### Short task
Quote, with no changes, the lines that run from the top of the material to the line with "cam.matrix_world = m; scn.camera = cam", both included.

= = =

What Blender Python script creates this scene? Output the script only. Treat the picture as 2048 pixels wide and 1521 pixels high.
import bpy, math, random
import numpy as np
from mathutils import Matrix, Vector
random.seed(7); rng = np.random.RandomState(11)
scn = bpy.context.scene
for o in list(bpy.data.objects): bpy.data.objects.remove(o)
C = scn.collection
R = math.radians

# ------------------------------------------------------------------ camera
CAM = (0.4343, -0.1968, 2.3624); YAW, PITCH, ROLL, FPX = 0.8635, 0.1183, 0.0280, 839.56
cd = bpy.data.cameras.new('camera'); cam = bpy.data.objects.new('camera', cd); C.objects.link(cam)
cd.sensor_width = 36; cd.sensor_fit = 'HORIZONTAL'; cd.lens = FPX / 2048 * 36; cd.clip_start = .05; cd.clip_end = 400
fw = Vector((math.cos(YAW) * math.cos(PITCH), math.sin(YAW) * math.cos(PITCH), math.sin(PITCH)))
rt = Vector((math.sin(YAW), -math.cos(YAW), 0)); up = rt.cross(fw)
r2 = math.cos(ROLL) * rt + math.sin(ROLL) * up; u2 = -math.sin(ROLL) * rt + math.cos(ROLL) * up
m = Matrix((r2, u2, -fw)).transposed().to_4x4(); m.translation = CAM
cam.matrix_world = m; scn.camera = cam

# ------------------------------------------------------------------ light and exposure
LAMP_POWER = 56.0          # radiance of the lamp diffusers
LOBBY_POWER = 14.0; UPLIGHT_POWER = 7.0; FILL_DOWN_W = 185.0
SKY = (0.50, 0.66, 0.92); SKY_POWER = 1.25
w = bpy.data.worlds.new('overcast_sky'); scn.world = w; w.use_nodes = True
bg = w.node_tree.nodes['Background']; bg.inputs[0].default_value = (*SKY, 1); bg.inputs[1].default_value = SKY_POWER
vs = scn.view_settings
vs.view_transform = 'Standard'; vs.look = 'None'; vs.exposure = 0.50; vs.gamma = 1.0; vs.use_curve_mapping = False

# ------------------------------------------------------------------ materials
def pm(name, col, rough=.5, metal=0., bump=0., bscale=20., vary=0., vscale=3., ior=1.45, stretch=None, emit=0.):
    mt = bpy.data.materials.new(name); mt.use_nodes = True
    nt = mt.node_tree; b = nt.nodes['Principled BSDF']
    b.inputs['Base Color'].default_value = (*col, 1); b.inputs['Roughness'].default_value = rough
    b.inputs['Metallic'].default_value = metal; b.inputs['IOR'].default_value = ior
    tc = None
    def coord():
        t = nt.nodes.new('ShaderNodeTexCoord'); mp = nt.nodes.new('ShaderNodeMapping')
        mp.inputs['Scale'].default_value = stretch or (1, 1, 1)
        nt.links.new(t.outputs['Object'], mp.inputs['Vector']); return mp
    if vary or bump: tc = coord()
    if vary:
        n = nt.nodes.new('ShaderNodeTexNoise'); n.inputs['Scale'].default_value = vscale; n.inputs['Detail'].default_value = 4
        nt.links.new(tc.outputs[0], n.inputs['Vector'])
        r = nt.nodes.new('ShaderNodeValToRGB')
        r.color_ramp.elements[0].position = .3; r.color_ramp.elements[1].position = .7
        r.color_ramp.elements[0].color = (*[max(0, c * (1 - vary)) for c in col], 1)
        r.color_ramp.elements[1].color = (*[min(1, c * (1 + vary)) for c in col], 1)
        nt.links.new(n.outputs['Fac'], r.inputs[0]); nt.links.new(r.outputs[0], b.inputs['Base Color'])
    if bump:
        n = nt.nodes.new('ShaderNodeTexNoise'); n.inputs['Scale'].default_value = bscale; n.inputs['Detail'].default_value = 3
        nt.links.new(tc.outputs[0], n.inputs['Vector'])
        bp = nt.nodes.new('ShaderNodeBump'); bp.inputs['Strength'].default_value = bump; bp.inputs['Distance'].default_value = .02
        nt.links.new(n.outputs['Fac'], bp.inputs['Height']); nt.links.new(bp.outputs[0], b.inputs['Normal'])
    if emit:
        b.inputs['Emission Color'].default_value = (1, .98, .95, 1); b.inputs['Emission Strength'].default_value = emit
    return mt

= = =

### Response below
What Blender Python script creates this scene? Output the script only. Treat the picture as 2048 pixels wide and 1521 pixels high.
import bpy, math, random
import numpy as np
from mathutils import Matrix, Vector
random.seed(7); rng = np.random.RandomState(11)
scn = bpy.context.scene
for o in list(bpy.data.objects): bpy.data.objects.remove(o)
C = scn.collection
R = math.radians

# ------------------------------------------------------------------ camera
CAM = (0.4343, -0.1968, 2.3624); YAW, PITCH, ROLL, FPX = 0.8635, 0.1183, 0.0280, 839.56
cd = bpy.data.cameras.new('camera'); cam = bpy.data.objects.new('camera', cd); C.objects.link(cam)
cd.sensor_width = 36; cd.sensor_fit = 'HORIZONTAL'; cd.lens = FPX / 2048 * 36; cd.clip_start = .05; cd.clip_end = 400
fw = Vector((math.cos(YAW) * math.cos(PITCH), math.sin(YAW) * math.cos(PITCH), math.sin(PITCH)))
rt = Vector((math.sin(YAW), -math.cos(YAW), 0)); up = rt.cross(fw)
r2 = math.cos(ROLL) * rt + math.sin(ROLL) * up; u2 = -math.sin(ROLL) * rt + math.cos(ROLL) * up
m = Matrix((r2, u2, -fw)).transposed().to_4x4(); m.translation = CAM
cam.matrix_world = m; scn.camera = cam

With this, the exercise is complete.